Struggle of Hamida Salim, the first woman economist from AMU

Story by  Saquib Salim | Posted by  Aasha Khosa | Date 29-05-2022
Hamida Salim with her husband Abu Salim and children
Hamida Salim with her husband Abu Salim and children

 

Saquib Salim

As the 1930s were drawing to an end a Muslim graduate woman from Isabella Thoburn College, Lucknow applied to the Department of History at Aligarh Muslim University (AMU) for admission in master’ as the University had opened its gates to women. Until then women students were allowed in Womens’ College, 2 km away from the main campus.
 
She was shocked to receive a reply from Professor Mohammad Habib, a famous Historian, that she could not be admitted because the department was surrounded by Boys’ Hostels and had no ‘properly veiled’ backdoor for women. Professor Habib, in that letter, advised her to take private exams. 
 
The woman was Hamida Salim, whose elder sister Saifia, mother of Javed Akhtar, was already teaching at AMU. Her brothers Asrar ul Haq Majaz and Ansar ul Haq Harvani were progressive poets and freedom fighters respectively. The resilience ran in her blood. She would not accept defeat.
 
Hamida applied for admission in the Department of Economics and secured admission. In this manner, she became the first Woman Post Graduate Student of Economics at AMU. In this department, even after securing admission, her journey was not a cakewalk. 
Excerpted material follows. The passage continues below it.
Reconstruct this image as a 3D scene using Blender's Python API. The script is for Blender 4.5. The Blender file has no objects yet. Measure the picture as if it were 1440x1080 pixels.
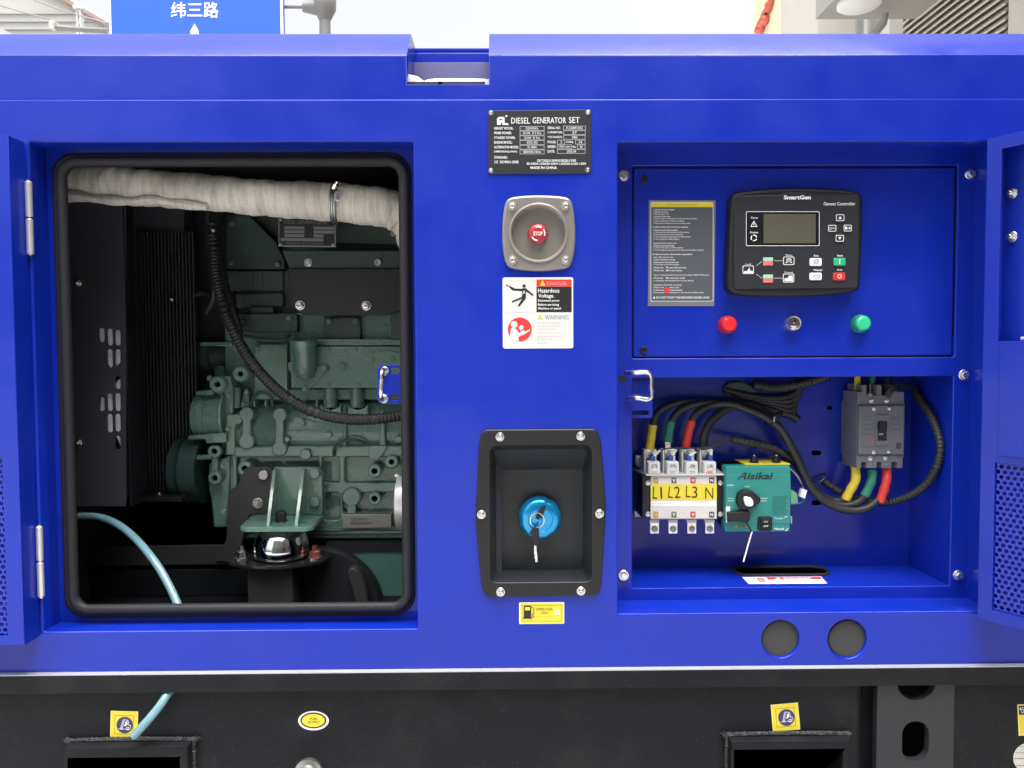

The divider acts as a purdah between men and women in an AMU class
 
In her Urdu autobiography, she recalled that at that time AMU allowed women in Masters's programs under strict purdah (veil). The girl students had to travel in heavily veiled horse carriages from Hostels and enter classrooms through separate doors as the classrooms were partitioned with a huge veil to separate male students and teachers from women. The partition was so huge that nobody would know if she bunked the classes after putting in attendance because no male, including the teacher, could see her. 
 
Hamida recalled that she was not allowed in the University Library or the Department Library. She had especially thanked her two classmates, Abu Salim, and Hamza Alvi, for smuggling books and journals to her on a highly segregated campus. She wrote, “Even under those circumstances if I could study any Economics then I am grateful to my class fellows Salim and Hamza Alvi. If they got hold of any good book or journal it would reach me. I am also grateful to the peon of our department, who would occasionally inform me that the Seminar Library was deserted of male students and I could take books from there. In a hurry, I would stand in front of Almirahs and try to gaze at those books.” 

Hamida later married this helpful classmate, Abu Salim. She wrote, “Even after so many restrictions, I married a man of my choice.” 
 
After completing her M.A in Economics, as the first female post-graduate of the subject from AMU, Hamida also pursued a teachers' training and joined Karamat Husain College, Lucknow as a teacher. In her view, “This was the dream come true moment for us. Now we could stand independent of male support, which, in our view, was the necessary condition for the true emancipation of women.”
 
Later, Hamida taught at Lucknow, AMU, Jamia Millia Islamia, and several other universities, and wrote extensively before leaving the mortal world in 2015.